The most important thing you need to know about Mongol before seeing it is that it is the first part of a projected trilogy about the life of Genghis Khan. Think of it as The Youth of Khan, and bear in mind that it’s only going to take you about a third of the way through his history. The legendary Mongol leader, who united a variety of loosely related but generally feuding tribes into an army that conquered the largest contiguous empire in history, is certainly ripe fodder for an epic film (and hopefully one that will erase the memory of John Wayne as GK in the monumentally awful The Conqueror).
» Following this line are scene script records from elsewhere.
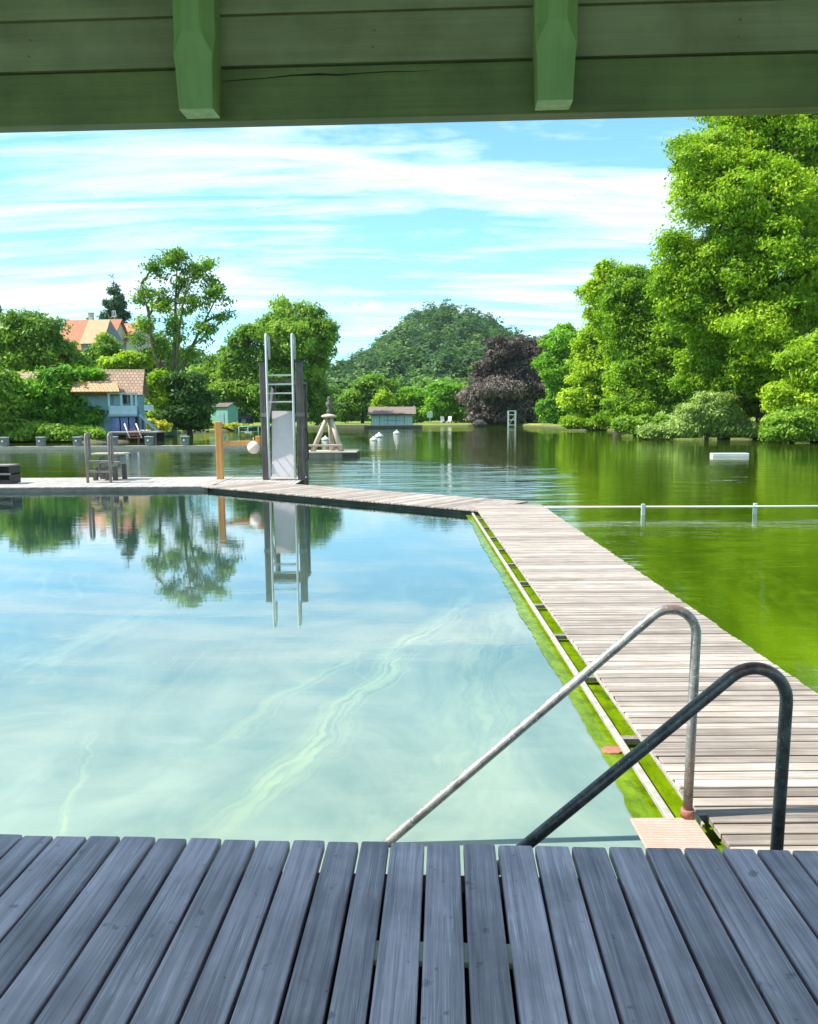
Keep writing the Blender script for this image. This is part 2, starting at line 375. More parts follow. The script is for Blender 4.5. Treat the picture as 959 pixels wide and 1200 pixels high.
def watermat(kind):
    m, nt, b = new_mat(kind + '_water')
    tc = nt.nodes.new('ShaderNodeTexCoord'); ob = tc.outputs['Object']
    sp = nt.nodes.new('ShaderNodeSeparateXYZ'); nt.links.new(ob, sp.inputs[0])
    b.inputs['IOR'].default_value = 1.40; b.inputs['Roughness'].default_value = 0.012
    b.inputs['Specular IOR Level'].default_value = 0.75
    def finish():
        # mirror layer whose strength follows the grazing angle, as on real water
        gl_ = nt.nodes.new('ShaderNodeBsdfGlossy'); gl_.inputs['Roughness'].default_value = 0.012
        lw_ = nt.nodes.new('ShaderNodeLayerWeight'); lw_.inputs['Blend'].default_value = 0.5
        f_ = ramp(nt, lw_.outputs['Facing'], [(0.0, .02), (0.5, .12), (0.68, .33), (0.79, .62), (0.87, .82), (0.95, .94)] if kind == 'pool' else [(0.0, .02), (0.5, .12), (0.68, .30), (0.79, .58), (0.87, .82), (0.95, .95)])
        nrm = b.inputs['Normal'].links[0].from_socket
        nt.links.new(nrm, gl_.inputs['Normal']); nt.links.new(nrm, lw_.inputs['Normal'])
        b.inputs['Specular IOR Level'].default_value = 0.0; b.inputs['Roughness'].default_value = 1.0
        m_ = nt.nodes.new('ShaderNodeMixShader'); nt.links.new(f_, m_.inputs[0]); nt.links.new(b.outputs[0], m_.inputs[1]); nt.links.new(gl_.outputs[0], m_.inputs[2])
        nt.links.new(m_.outputs[0], nt.nodes['Material Output'].inputs[0])
    if kind == 'pool':
        # pale silt bottom near the steps, deeper green away from it, pollen drawn out in thin swirls
        y = math_node(nt, 'ADD', sp.outputs[1], math_node(nt, 'MULTIPLY', noise(nt, ob, 0.5, 4), 3.0))
        dep = ramp(nt, math_node(nt, 'DIVIDE', y, 20), [(0.22, 0), (0.46, 0.62), (0.72, 1)])
        cloud = ramp(nt, noise(nt, mapping(nt, ob, (1.0, 0.6, 1), (0, 0, R(25))), 1.3, 7, 0.62, 1.2), [(0.34, 0), (0.66, 1)])
        near = mix_col(nt, cloud, (0.16, 0.245, 0.205), (0.255, 0.335, 0.265))
        far = mix_col(nt, cloud, (0.008, 0.045, 0.04), (0.02, 0.075, 0.06))
        c = mix_col(nt, dep, near, far)
        # streaks
        def streak(sc, seed, wd, rot, st):
            v = mapping(nt, ob, st, (0, 0, rot), (seed, seed * 1.7, 0))
            n_ = noise(nt, v, sc, 3, 0.5, 1.0)
            d = math_node(nt, 'ABSOLUTE', math_node(nt, 'SUBTRACT', n_, 0.5))
            return math_node(nt, 'SUBTRACT', 1, ramp(nt, d, [(0.0, 0), (wd, 1)]))
        s1 = streak(0.42, 3.3, 0.008, R(-35), (1.0, 0.35, 1))
        s2 = streak(0.8, 8.1, 0.007, R(-25), (1.0, 0.3, 1))
        mk = ramp(nt, noise(nt, ob, 0.45, 4, 0.6, 0.5), [(0.45, 0), (0.62, 1)])
        mk2 = ramp(nt, noise(nt, mapping(nt, ob, loc=(9, 4, 0)), 0.6, 4, 0.6), [(0.46, 0), (0.6, 1)])
        fine = ramp(nt, noise(nt, ob, 14, 5, 0.7), [(0.3, 0.3), (0.6, 1)])
        c = mix_col(nt, math_node(nt, 'MULTIPLY', math_node(nt, 'MULTIPLY', s1, mk), math_node(nt, 'MULTIPLY', fine, 0.25)), c, (0.40, 0.50, 0.3))
        c = mix_col(nt, math_node(nt, 'MULTIPLY', math_node(nt, 'MULTIPLY', s2, mk2), math_node(nt, 'MULTIPLY', fine, 0.15)), c, (0.40, 0.50, 0.34))
        wn = nt.nodes.new('ShaderNodeTexNoise'); nt.links.new(ob, wn.inputs['Vector']); wn.inputs['Scale'].default_value = 1.1; wn.inputs['Detail'].default_value = 5; wn.inputs['Roughness'].default_value = .55
        wo_ = nt.nodes.new('ShaderNodeVectorMath'); wo_.operation = 'MULTIPLY_ADD'; nt.links.new(wn.outputs[1], wo_.inputs[0]); wo_.inputs[1].default_value = (.55, .55, 0); wo_.inputs[2].default_value = (0, 0, 0)
        wp = nt.nodes.new('ShaderNodeVectorMath'); wp.operation = 'ADD'; nt.links.new(ob, wp.inputs[0]); nt.links.new(wo_.outputs[0], wp.inputs[1])
        def plume(a, e, wd, amt, sd):
            ang_ = math.atan2(e[1] - a[1], e[0] - a[0]); ln = math.hypot(e[0] - a[0], e[1] - a[1])
            mp = nt.nodes.new('ShaderNodeMapping'); mp.vector_type = 'TEXTURE'; nt.links.new(wp.outputs[0], mp.inputs[0])
            mp.inputs['Location'].default_value = (a[0] + .27, a[1] + .27, 0); mp.inputs['Rotation'].default_value = (0, 0, ang_)
            sq = nt.nodes.new('ShaderNodeSeparateXYZ'); nt.links.new(mp.outputs[0], sq.inputs[0])
            across = math_node(nt, 'SUBTRACT', 1, ramp(nt, math_node(nt, 'DIVIDE', math_node(nt, 'ABSOLUTE', sq.outputs[1]), wd), [(0.1, 0), (1, 1)]))
            along = ramp(nt, math_node(nt, 'DIVIDE', sq.outputs[0], ln), [(0.0, 0), (0.12, 1), (0.85, 1), (1.0, 0)])
            st_ = ramp(nt, noise(nt, mapping(nt, mp.outputs[0], (0.8, 9, 1), loc=(sd, sd, 0)), 1.6, 4, 0.6, 0.6), [(0.40, 0), (0.60, 1)])
            return math_node(nt, 'MULTIPLY', math_node(nt, 'MULTIPLY', across, along), math_node(nt, 'MULTIPLY', st_, amt))
        for pa, pe, wd_, am in (((245, 985), (560, 690), .20, .42), ((85, 990), (115, 850), .04, .4), ((220, 880), (430, 760), .14, .25), ((540, 950), (600, 700), .4, .22), ((20, 800), (240, 680), .2, .18)):
            A_, E_ = G(*pa, .24), G(*pe, .24); c = mix_col(nt, plume(A_, E_, wd_, am, pa[0]), c, (0.40, 0.50, 0.26))
        nt.links.new(c, b.inputs['Base Color'])
        r1 = noise(nt, mapping(nt, ob, (1.2, 4.5, 1)), 1.6, 3, 0.5)
        r2 = noise(nt, mapping(nt, ob, (2.0, 7.0, 1)), 3.0, 2, 0.5)
        far_r = ramp(nt, math_node(nt, 'DIVIDE', sp.outputs[1], 20), [(0.45, 0.10), (0.85, 0.7)])
        h = math_node(nt, 'MULTIPLY', math_node(nt, 'ADD', math_node(nt, 'MULTIPLY', r1, 0.7), math_node(nt, 'MULTIPLY', r2, 0.3)), far_r)
        bump(nt, b, h, 0.6, 0.006)
    else:
        cloud = ramp(nt, noise(nt, mapping(nt, ob, (1.0, 0.35, 1)), 0.35, 6, 0.6, 1.0), [(0.35, 0), (0.65, 1)])
        c = mix_col(nt, cloud, (0.05, 0.105, 0.002), (0.14, 0.235, 0.003))
        v = mapping(nt, ob, (1.0, 0.5, 1), (0, 0, R(35)))
        d = math_node(nt, 'ABSOLUTE', math_node(nt, 'SUBTRACT', noise(nt, v, 0.8, 3, 0.5, 1.2), 0.5))
        s1 = math_node(nt, 'SUBTRACT', 1, ramp(nt, d, [(0.0, 0), (0.03, 1)]))
        c = mix_col(nt, math_node(nt, 'MULTIPLY', s1, 0.4), c, (0.14, 0.22, 0.006))
        nt.links.new(c, b.inputs['Base Color'])
        r1 = noise(nt, mapping(nt, ob, (1.0, 3.2, 1)), 1.1, 4, 0.55)
        r2 = noise(nt, mapping(nt, ob, (1.6, 5.0, 1)), 3.2, 3, 0.5)
        calm = ramp(nt, noise(nt, mapping(nt, ob, (0.4, 1.0, 1), loc=(3, 0, 0)), 0.055, 3, 0.5), [(0.40, 0.26), (0.60, 0.75)])
        r0 = noise(nt, mapping(nt, ob, (0.28, 0.95, 1)), 1.0, 3, 0.55, 0.3)
        # breeze patch between the diving tower and the open lake
        spx = math_node(nt, 'DIVIDE', math_node(nt, 'ADD', sp.outputs[0], 1.5), 9.0); spy = math_node(nt, 'DIVIDE', math_node(nt, 'SUBTRACT', sp.outputs[1], 25.0), 11.0)
        dd = math_node(nt, 'ADD', math_node(nt, 'ADD', math_node(nt, 'MULTIPLY', spx, spx), math_node(nt, 'MULTIPLY', spy, spy)), math_node(nt, 'MULTIPLY', noise(nt, mapping(nt, ob, (.5, 1, 1)), 0.5, 4), 0.9))
        calm = math_node(nt, 'ADD', calm, ramp(nt, dd, [(0.45, 2.0), (1.5, 0.0)]))
        h = math_node(nt, 'MULTIPLY', math_node(nt, 'ADD', math_node(nt, 'MULTIPLY', r0, 2.6), math_node(nt, 'ADD', math_node(nt, 'MULTIPLY', r1, 0.5), math_node(nt, 'MULTIPLY', r2, 0.2))), calm)
        bump(nt, b, h, 0.6, 0.03)
    finish()
    return m
M['pool'] = watermat('pool'); M['lake'] = watermat('lake')

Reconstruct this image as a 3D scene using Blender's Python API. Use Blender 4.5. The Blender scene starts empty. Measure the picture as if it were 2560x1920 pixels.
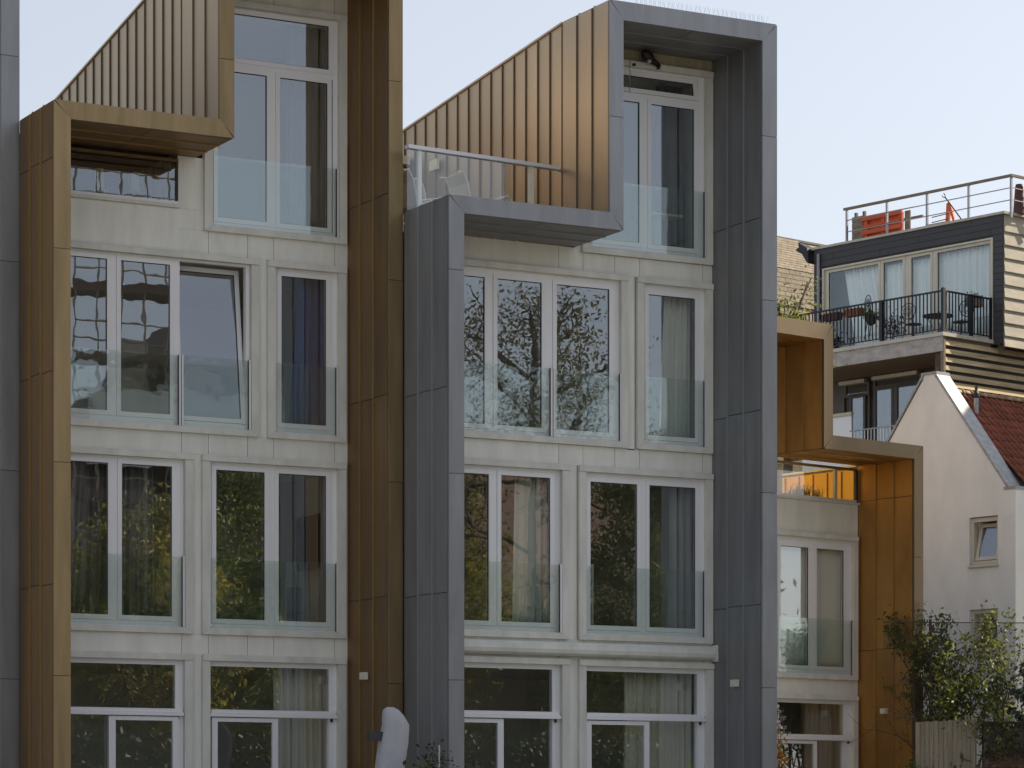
import bpy, math, random
import numpy as np
from mathutils import Vector, Matrix
R = math.radians
rnd = random.Random(7)
SC = bpy.context.scene
COL = SC.collection

# ------------------------------------------------------------------ camera, sky, sun, exposure
cam = bpy.data.cameras.new('camera'); cam_o = bpy.data.objects.new('camera', cam); COL.objects.link(cam_o)
cam.sensor_width = 36.0; cam.lens = 36.0 * 7510 / 2560; cam.shift_y = (2050 - 960) / 2560.0
cam.clip_start = 0.5; cam.clip_end = 5000
cam_o.location = (0, 0, 1.6); cam_o.rotation_euler = (R(90), 0, R(-28.5)); SC.camera = cam_o
SUN_EL, SUN_PHI = 31.0, 0.5            # elevation; angle from +X towards +Y
w = bpy.data.worlds.new('World'); SC.world = w; w.use_nodes = True
wn = w.node_tree.nodes; sky = wn.new('ShaderNodeTexSky'); sky.sky_type = 'NISHITA'; sky.sun_disc = False
sky.sun_elevation = R(SUN_EL); sky.sun_rotation = R(90 - SUN_PHI); sky.air_density = 1.0; sky.dust_density = 2.0; sky.ozone_density = 2.2
hs = wn.new('ShaderNodeHueSaturation'); hs.inputs['Saturation'].default_value = 0.62
w.node_tree.links.new(sky.outputs[0], hs.inputs['Color'])
hz = wn.new('ShaderNodeMix'); hz.data_type = 'RGBA'; hz.inputs[0].default_value = .48; hz.inputs[7].default_value = (2.95, 2.97, 3.12, 1)   # even high haze over the sky
w.node_tree.links.new(hs.outputs[0], hz.inputs[6]); w.node_tree.links.new(hz.outputs[2], wn['Background'].inputs['Color'])
wn['Background'].inputs['Strength'].default_value = 0.12
sl = bpy.data.lights.new('sun', 'SUN'); sl.energy = 5.0; sl.angle = R(0.6); sl.color = (1.0, 0.86, 0.66)
so = bpy.data.objects.new('sun', sl); COL.objects.link(so)
sd = Vector((math.cos(R(SUN_PHI)) * math.cos(R(SUN_EL)), math.sin(R(SUN_PHI)) * math.cos(R(SUN_EL)), math.sin(R(SUN_EL))))
so.rotation_euler = sd.to_track_quat('Z', 'Y').to_euler()
SC.view_settings.view_transform = 'Standard'; SC.view_settings.look = 'None'; SC.view_settings.gamma = 1
SC.view_settings.exposure = 0.80; SC.view_settings.use_curve_mapping = False
SC.render.engine = 'CYCLES'; SC.cycles.max_bounces = 10; SC.cycles.transparent_max_bounces = 24
SC.cycles.use_denoising = True; SC.cycles.caustics_reflective = True; SC.cycles.caustics_refractive = False
SC.cycles.sample_clamp_indirect = 6

# ------------------------------------------------------------------ materials
def mat(name, col, rough=.6, metal=0.0, var=.12, nscale=3.0, stretch=(1, 1, 1), obj_var=.06, bump=0.0, bscale=40, col2=None, mixlo=.45, mixhi=.65, spec=.5, rough_var=0.0):
    m = bpy.data.materials.new(name); m.use_nodes = True; nt = m.node_tree; N = nt.nodes; L = nt.links
    p = N['Principled BSDF']; p.inputs['Roughness'].default_value = rough; p.inputs['Metallic'].default_value = metal
    p.inputs['Specular IOR Level'].default_value = spec
    tc = N.new('ShaderNodeTexCoord'); oi = N.new('ShaderNodeObjectInfo'); mp = N.new('ShaderNodeMapping'); mp.inputs['Scale'].default_value = stretch
    ad = N.new('ShaderNodeVectorMath'); ad.operation = 'ADD'; sc = N.new('ShaderNodeVectorMath'); sc.operation = 'SCALE'; sc.inputs['Scale'].default_value = 1.0
    cb = N.new('ShaderNodeCombineXYZ'); ml = N.new('ShaderNodeMath'); ml.operation = 'MULTIPLY'; ml.inputs[1].default_value = 57.0
    L.new(oi.outputs['Random'], ml.inputs[0]); L.new(ml.outputs[0], cb.inputs[0]); L.new(ml.outputs[0], cb.inputs[2])
    L.new(tc.outputs['Object'], ad.inputs[0]); L.new(cb.outputs[0], ad.inputs[1]); L.new(ad.outputs[0], mp.inputs['Vector'])
    n1 = N.new('ShaderNodeTexNoise'); n1.inputs['Scale'].default_value = nscale; n1.inputs['Detail'].default_value = 6; n1.inputs['Roughness'].default_value = .6
    L.new(mp.outputs[0], n1.inputs['Vector'])
    ramp = N.new('ShaderNodeValToRGB'); ramp.color_ramp.elements[0].position = mixlo - .15; ramp.color_ramp.elements[1].position = mixhi + .1
    c2 = col2 if col2 else tuple(c * (1 - var * 1.6) for c in col)
    c1 = tuple(min(1, c * (1 + var * .4)) for c in col)
    ramp.color_ramp.elements[0].color = (*c2, 1); ramp.color_ramp.elements[1].color = (*c1, 1)
    L.new(n1.outputs['Fac'], ramp.inputs[0])
    hv = N.new('ShaderNodeHueSaturation'); mr = N.new('ShaderNodeMapRange'); mr.inputs['To Min'].default_value = 1 - obj_var; mr.inputs['To Max'].default_value = 1 + obj_var
    L.new(oi.outputs['Random'], mr.inputs['Value']); L.new(mr.outputs[0], hv.inputs['Value']); L.new(ramp.outputs[0], hv.inputs['Color'])
    L.new(hv.outputs[0], p.inputs['Base Color'])
    if rough_var:
        rr = N.new('ShaderNodeMapRange'); rr.inputs['To Min'].default_value = rough - rough_var; rr.inputs['To Max'].default_value = rough + rough_var
        L.new(n1.outputs['Fac'], rr.inputs['Value']); L.new(rr.outputs[0], p.inputs['Roughness'])
    if bump:
        n2 = N.new('ShaderNodeTexNoise'); n2.inputs['Scale'].default_value = bscale; n2.inputs['Detail'].default_value = 4
        L.new(mp.outputs[0], n2.inputs['Vector']); bp = N.new('ShaderNodeBump'); bp.inputs['Strength'].default_value = bump; bp.inputs['Distance'].default_value = .01
        L.new(n2.outputs['Fac'], bp.inputs['Height']); L.new(bp.outputs[0], p.inputs['Normal'])
    return m
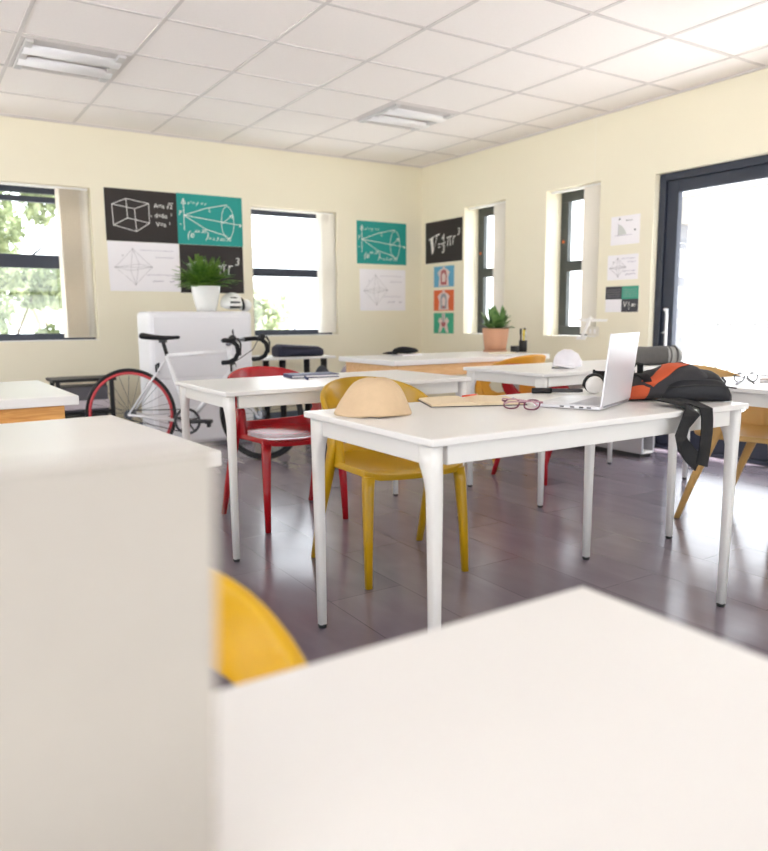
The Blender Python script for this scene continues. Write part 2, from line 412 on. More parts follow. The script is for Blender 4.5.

Technically a film from Kazakhstan (at least as far as the Oscar folk are concerned, who nominated it for best Foreign Language Film earlier this year) but really a Russian production, this grand-scaled movie is worth seeing simply for the spectacular scenery of the vast Mongolian landscapes, an area too remote for tourists and therefore one of the most unspoiled places on earth. (Hollywood could film National Lampoon’s Asian Vacation here and it would be worth seeing, though thank god that will never happen.) If scenery alone isn’t good enough for you, there are massive battle sequences between horse-mounted armies and even a romantic thread involving the young leader, born Temudgin, and his wife, whom he meets at the age of nine. What it lacks is a historical-political context. We get at best only the most general idea of the relations between various tribes and nations, or of what Temudgin does to assemble his army. There are moments when it resembles last year’s 300, with Temudgin making proclamations about the nature of his people and vowing that “Mongols need laws. I will make them obey, even if I have to kill half of them.” Hopefully veteran writer-director Sergei Bodrov (Prisoner of the Mountains, also an Oscar nominee) was just trying to get our attention in the first part of his trilogy and plans to bring more depth to his subject when exploring Khan’s later years in the next two films.



The Promotion

This independent comedy about two assistant managers at a chain grocery store vying to become the manager of a new store has been getting some surprisingly poor reviews. My guess is that they’re coming from writers lucky enough never to have worked a job in the retail sector. As someone who spent four years as assistant manager of a chain drug store, The Promotion rang pretty true to me. Think of it as The Office set at Tops. Doug (Seann William Scott) is 33, married to a nurse, and living in an apartment where the walls are less soundproof than a screen door. He longs for the day when he can wear long sleeves and get called “Mister,” instead of by his first name as it’s printed on the front of his short-sleeved store tunic. He’s so sure of getting the promotion that he and his wife Jenna Fischer start shopping for a house. But he gets a competitor in William (John C. Reilly), recently moved to the area with his wife and daughter from another company store. Somewhat older and coming off a checkered past, William is desperately trying to make up for lost time. The problems of real people trying to navigate their way through a corporate system that considers them less important than arbitrary exercises of company policy is the real theme of The Promotion. Filmmaker Steve Conrad (his directorial debut after scripting The Pursuit of Happyness and The Weather Man, two other films about men in the work world) takes a deadpan approach to material that occasionally slips into farce, not always comfortably so. But it’s his essentially humanistic concerns that win out in myriad small touches, like when William, talking to his wife (Lili Taylor) on the phone after a bad day, says “I feel like I’m at camp and I want to come home.” If you’ve never had a job that made you feel that way, count your blessings. Most of us, though, will relate.



Wanted

The usual Hollywood MO is a great trailer attached to a bad movie. Let’s face it, the trailer is the only part of a movie that really counts. That’s what gets you into the movie, and once you’ve paid for your ticket, it doesn’t matter whether or not you like the movie, because they’ve already got your money. Mission accomplished.